Brüssel, den 8. September 2021

Für die Kommission

Věra JOUROVÁ

Vizepräsidentin


(1)   ABl. L 130 vom 17.5.2019, S. 55.

(2)  Beschluss (EU) 2019/1567 der Kommission vom 4. September 2019 über die vorgeschlagene Bürgerinitiative „Gewährleistung einer mit den EU-Verträgen und dem Völkerrecht im Einklang stehenden gemeinsamen Handelspolitik“ (ABl.
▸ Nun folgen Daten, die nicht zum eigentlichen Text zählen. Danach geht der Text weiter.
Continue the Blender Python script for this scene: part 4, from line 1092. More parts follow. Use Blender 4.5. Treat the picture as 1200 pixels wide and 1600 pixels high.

L 241 vom 19.9.2019, S. 12).

(3)  Urteil des Gerichts vom 12. Mai 2021, Moerenhout u. a/Kommission, T-789/19, ECLI:EU:T:2021:260.

(4)  Verordnung (EU) Nr. 211/2011 des Europäischen Parlaments und des Rates vom 16. Februar 2011 über die Bürgerinitiative (ABl. L 65 vom 11.3.2011, S. 1).

(5)  Urteile des Gerichtshofs vom 22. Oktober 2013, Kommission/Rat, C-137/12, ECLI:EU:C:2013:675, Rn. 57, und vom 18. Juli 2013, Daiichi Sankyo, C-414/11, ECLI:EU:C:2013:520, Rn. 51.

(6)  Gutachten 2/15 vom 16. Mai 2017, Freihandelsabkommen mit Singapur, ECLI:EU:C:2017:376, Rn. 37.

(7)  Urteile des Gerichtshofs vom 17. Oktober 1995, Werner, C-70/94, ECLI:EU:C:1995:328, Rn. 10, und vom 17. Oktober 1995, Leifer, C-83/94, ECLI:EU:C:1995:329, Rn. 10.